At this point Vulcan interfered, entreating his mother, Juno, to submit to the will of almighty Jove; "for," said he, "if the Thunderer wishes to hurl us from our seats in heaven he can easily do it, since his power is far greater than that of all the other gods."

Vulcan then reminded her how she and he had both been punished on a former occasion for an offense against Jupiter. When Hercules was returning to Greece from Troy after capturing that city, Juno, who hated the great hero, caused a storm to be raised in the Ægean Sea, which drove his ships out of their course and almost destroyed them. That she might do this without Jupiter knowing it, she contrived to cast him into a deep sleep. When he awoke and found out what she had done, he was so angry that he hung her from the heavens by a golden chain, and tied two heavy iron anvils to her feet. Vulcan tried to loose the chains and set his mother free, and for this offense Jupiter hurled him from the abode of the gods.
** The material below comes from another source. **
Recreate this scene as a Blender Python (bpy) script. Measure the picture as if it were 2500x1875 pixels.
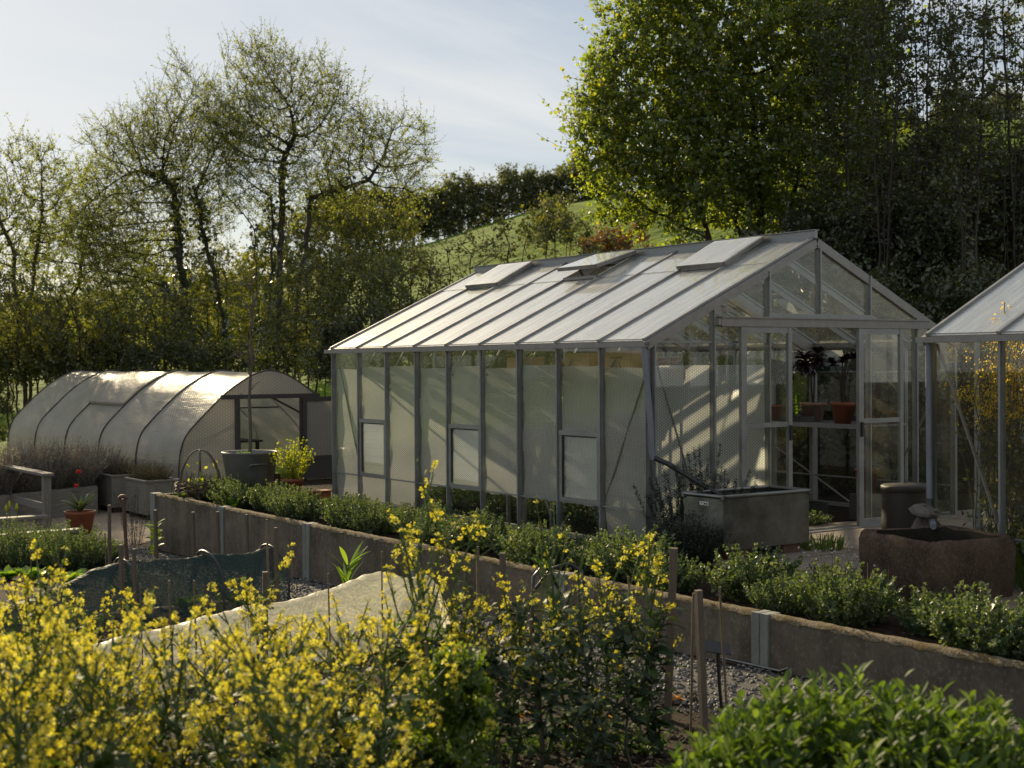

He fell on the island of Lem'nos in the Ægean Sea, but some of the inhabitants, seeing him descend, caught him in their arms. Nevertheless, he broke his leg by the fall and was ever afterwards lame.

How he fell From heaven they fabled, thrown by angry Jove Sheer o'er the crystal battlements; from morn To noon he fell, from noon to dewy eve, A summer's day; and with the setting sun Dropped from the zenith, like a falling star, On Lemnos, the Ægean isle.